There are some tricks to sweeping the charge carriers out of the LED to speed up turnoff...
take a look at :
High-Speed LED Driver for ns-Pulse
Switching of High-Current LEDs
Hubert Halbritter, Claus Jäger, Rolf Weber, Michael Schwind, and Frank Möllmer
IEEE PHOTONICS TECHNOLOGY LETTERS, VOL. 26, NO. 18, SEPTEMBER 15, 2014
and do some Googling for LED Pulse PIV.. and you should be happy..
There are three schools of thought.. Avalanche Pulse, Bipolar Driver to sweep out charge by reversing polarity, and brute force high speed switching with a small series resistor. The above paper uses brute force, a fast mosfet driver, and adds an inductor which speeds up turn on and turn off... There is demand for this, with at least one research group developing a die with seven mosfets to do the current switching, charge sweeping, and shunting the led to correct for issues in turn on-turn off time.
If you want a nice sharp square wave with rise and fall times in nanoseconds, this becomes a LED chip and packaging modeling exercise, ..
This one is good, as well...
Pulsed operation of high-power light
emitting diodes for imaging flow
velocimetry
C. Willert1, B. Stasicki2, J. Klinner1 and S. Moessner1
2010 Meas. Sci. Technol. 21 075402
Avalanche Pulsing is easy, until you need to clean up the trailing edge of the pulse...

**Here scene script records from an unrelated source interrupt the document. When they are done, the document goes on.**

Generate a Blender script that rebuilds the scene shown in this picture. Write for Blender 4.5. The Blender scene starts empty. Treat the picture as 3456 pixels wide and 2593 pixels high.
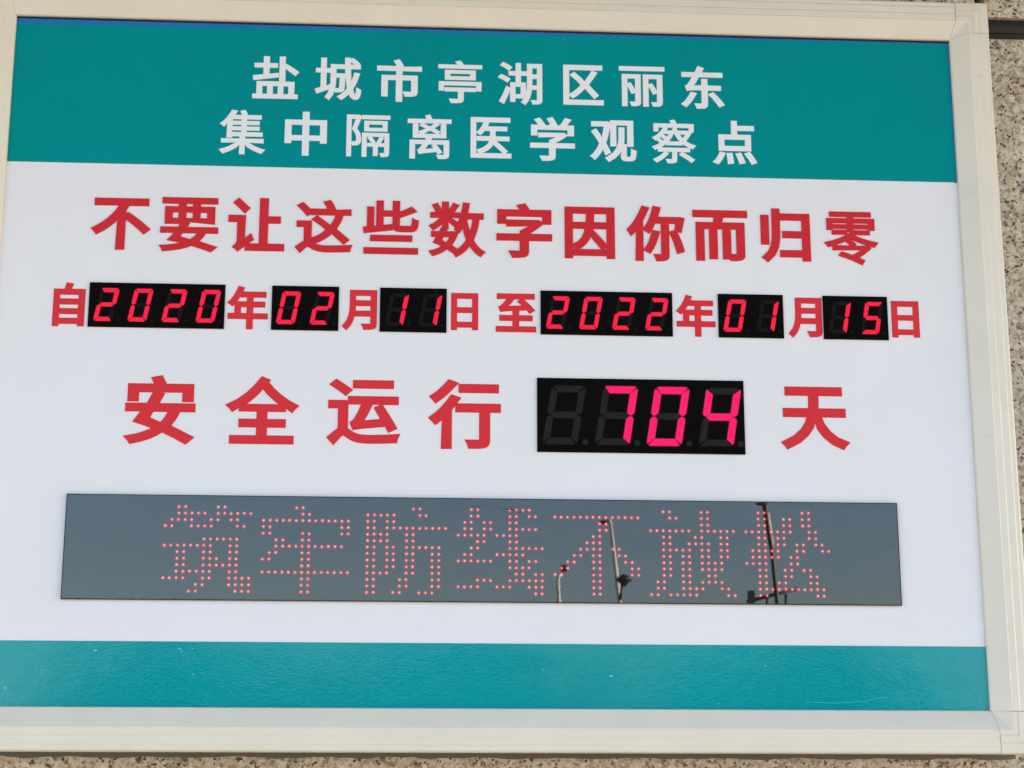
import bpy, bmesh, math, random
from mathutils import Vector, Matrix
from mathutils.geometry import delaunay_2d_cdt
from math import radians, sin, cos, pi

scene = bpy.context.scene
COL = scene.collection

# ------------------------------------------------------------ camera, sky, sun, exposure
# The sign is measured in millimetres: bx to the right, bz up, depth out of its face; W() gives metres.
X0, Z0 = 236.0, -1877.0
def W(bx, bz, out=0.0):
    return Vector(((bx - X0) / 1000.0, -out / 1000.0, (bz - Z0) / 1000.0))

cam_d = bpy.data.cameras.new('camera')
cam = bpy.data.objects.new('camera', cam_d)
COL.objects.link(cam)
scene.camera = cam
pitch, yaw, roll = radians(13.703), radians(3.62), radians(0.017)
fwd = Vector((sin(yaw) * cos(pitch), cos(yaw) * cos(pitch), sin(pitch)))
rt = Vector((cos(yaw), -sin(yaw), 0))
up = rt.cross(fwd)
rt2 = cos(roll) * rt + sin(roll) * up
up2 = -sin(roll) * rt + cos(roll) * up
M = Matrix((rt2, up2, -fwd)).transposed().to_4x4()
M.translation = W(169.63, -226.99, 1322.54)
cam.matrix_world = M
cam_d.sensor_width = 36.0
cam_d.lens = 6121.08 / 3456 * 36
cam_d.clip_start = 0.01
cam_d.clip_end = 3000
cam_d.dof.use_dof = True
cam_d.dof.focus_distance = 1.36
cam_d.dof.aperture_fstop = 45

SUN_EL, SUN_AZ = radians(13), radians(77)      # azimuth measured from +Y (behind the wall) towards +X
world = bpy.data.worlds.new('World')
scene.world = world
world.use_nodes = True
wn = world.node_tree
wn.nodes.clear()
sky = wn.nodes.new('ShaderNodeTexSky')
sky.sky_type = 'NISHITA'
sky.sun_disc = False
sky.sun_elevation = SUN_EL
sky.sun_rotation = SUN_AZ
sky.air_density = 1.0
sky.dust_density = 1.2
sky.ozone_density = 1.7
bgn = wn.nodes.new('ShaderNodeBackground')
bgn.inputs['Strength'].default_value = 0.07
won = wn.nodes.new('ShaderNodeOutputWorld')
wn.links.new(sky.outputs[0], bgn.inputs[0])
wn.links.new(bgn.outputs[0], won.inputs[0])

sun_d = bpy.data.lights.new('sun', 'SUN')
sun_d.energy = 5.0
sun_d.angle = radians(0.5)
sun_d.color = (1.0, 0.80, 0.58)
sun = bpy.data.objects.new('sun', sun_d)
COL.objects.link(sun)
sdir = Vector((sin(SUN_AZ) * cos(SUN_EL), cos(SUN_AZ) * cos(SUN_EL), sin(SUN_EL)))
sun.rotation_euler = (-sdir).to_track_quat('-Z', 'Y').to_euler()

scene.view_settings.view_transform = 'Standard'
scene.view_settings.look = 'None'
scene.view_settings.gamma = 1.0
scene.view_settings.use_curve_mapping = False
EXPO = 3.15
scene.view_settings.exposure = EXPO
GAIN = 2.0 ** -EXPO     # lamp strengths are given as they show in the picture

# ------------------------------------------------------------ helpers
def srgb(r, g, b):
    f = lambda v: (v / 255 / 12.92) if v / 255 <= 0.04045 else ((v / 255 + 0.055) / 1.055) ** 2.4
    return (f(r), f(g), f(b), 1)

def new_mat(name):
    m = bpy.data.materials.new(name)
    m.use_nodes = True
    nt = m.node_tree
    b = nt.nodes['Principled BSDF']
    return m, nt, b

def noise(nt, scale, detail=4, rough=0.55, coord=None, stretch=None, dist=0.0):
    n = nt.nodes.new('ShaderNodeTexNoise')
    n.inputs['Scale'].default_value = scale
    n.inputs['Detail'].default_value = detail
    n.inputs['Roughness'].default_value = rough
    n.inputs['Distortion'].default_value = dist
    tc = nt.nodes.new('ShaderNodeTexCoord')
    src = tc.outputs['Object'] if coord is None else coord
    if stretch:
        mp = nt.nodes.new('ShaderNodeMapping')
        mp.inputs['Scale'].default_value = stretch
        nt.links.new(src, mp.inputs[0])
        src = mp.outputs[0]
    nt.links.new(src, n.inputs['Vector'])
    return n

def ramp(nt, src, stops, interp='LINEAR'):
    r = nt.nodes.new('ShaderNodeValToRGB')
    r.color_ramp.interpolation = interp
    e = r.color_ramp.elements
    e[0].position, e[0].color = stops[0][0], stops[0][1]
    e[1].position, e[1].color = stops[-1][0], stops[-1][1]
    for p, c in stops[1:-1]:
        k = e.new(p)
        k.color = c
    nt.links.new(src, r.inputs[0])
    return r

def mixc(nt, a, b, fac, mode='MIX'):
    m = nt.nodes.new('ShaderNodeMix')
    m.data_type = 'RGBA'
    m.blend_type = mode
    for i, v in ((6, a), (7, b), (0, fac)):
        if hasattr(v, 'default_value') or hasattr(v, 'is_linked'):
            nt.links.new(v, m.inputs[i])
        else:
            m.inputs[i].default_value = v
    return m.outputs[2]

def bump(nt, b, height, strength, dist):
    n = nt.nodes.new('ShaderNodeBump')
    n.inputs['Strength'].default_value = strength
    n.inputs['Distance'].default_value = dist
    nt.links.new(height, n.inputs['Height'])
    nt.links.new(n.outputs[0], b.inputs['Normal'])
    return n

def scal(c, k):
    return (c[0] * k, c[1] * k, c[2] * k, 1)

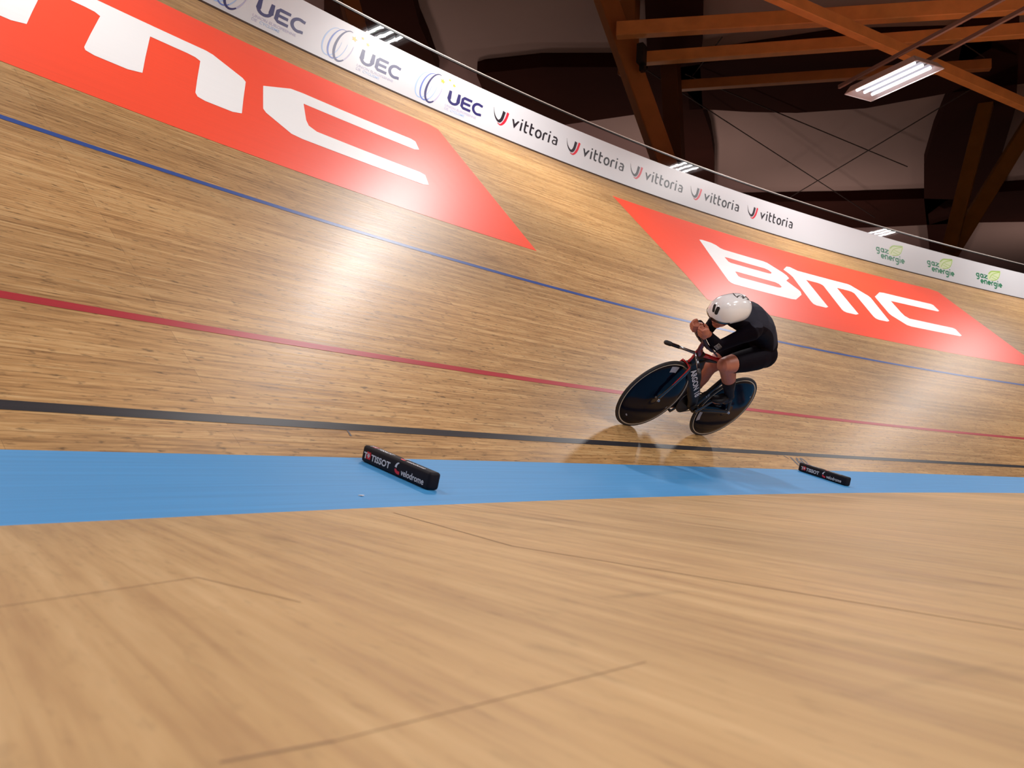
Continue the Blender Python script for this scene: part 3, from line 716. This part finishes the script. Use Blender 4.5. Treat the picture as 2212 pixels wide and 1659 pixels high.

Both of the above papers use available parts, no special magic... Digikey sells some low ESR, medium voltage, moderate capacity, lytic caps for pulse duty, and one paper makes mention of them. Board layout and material choices are crucial, with low impedance, high current, low inductance leads needed, as well as a "stiff" low ESR power supply.